Schroeder ha l’invidiabile capacità di portare il suo cinema tra la gente, di pedinare il quotidiano, di osservare lo sguardo altrui, perfino il volto uno sconosciuto (in questo senso l’intuizione di raccontare l’intera storia in digitale, ci rende ancora più partecipi di questa presenza/assenza del cinema): non c’è nessuno stucco, nessun abbellimento, nessun tipo di edulcorazione. La camera è per strada, accanto ai suoi personaggi, è in pericolo come loro, sempre pronta a cadere: emerge la fibrillazione inquieta del movimento, mentre la paura che attraversa ogni immagine è il timore stesso di filmare senza alcun tipo di filtro. Ne La Vergine dei sicari tutto è peccato e violenza, non c’è più spazio per la redenzione, non c’è più spazio per Cristo, ma solo per i suoi retaggi invertiti.

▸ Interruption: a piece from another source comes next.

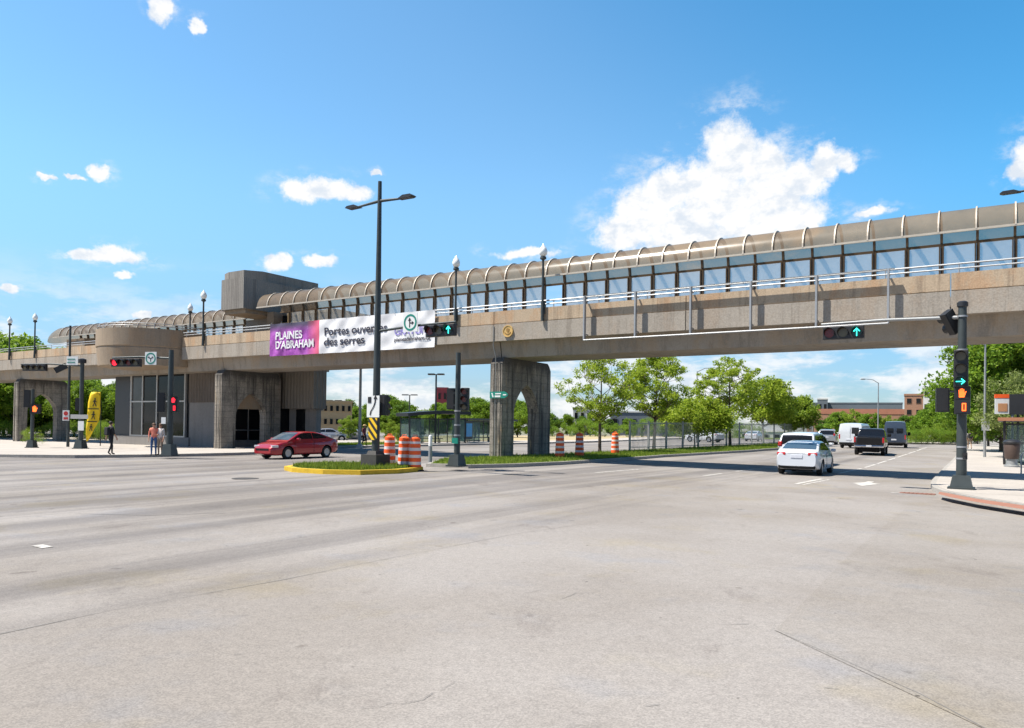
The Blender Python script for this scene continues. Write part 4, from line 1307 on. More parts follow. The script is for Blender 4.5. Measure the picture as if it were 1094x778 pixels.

Perfino una fuga è ormai impossibile: il protagonista è in catene. E quando il suo giovane amante verrà a sua volta ucciso, un altro ragazzo prenderà il suo posto: in questo meccanismo di sostituzione, di uomini che vissero due volte e di azioni che si ripresentano sempre identiche a se stesse, il nuovo amante è il killer del precedente. Ma egli, come Alexis, ha gli occhi buoni: stessa storia, stessa condanna, con la maledizione del silenzio che ritorna sempre nella vita del protagonista, una volta che ogni affetto è stato spazzato via. Spezzati i cliché, superata la perdita, tornato a casa dopo l’ultima tragedia, lo scrittore chiude le tende, consapevole che un atto d’amore o un atto di morte hanno qualcosa di profondamente comune: l’assoluta, incontrovertibile gratuità.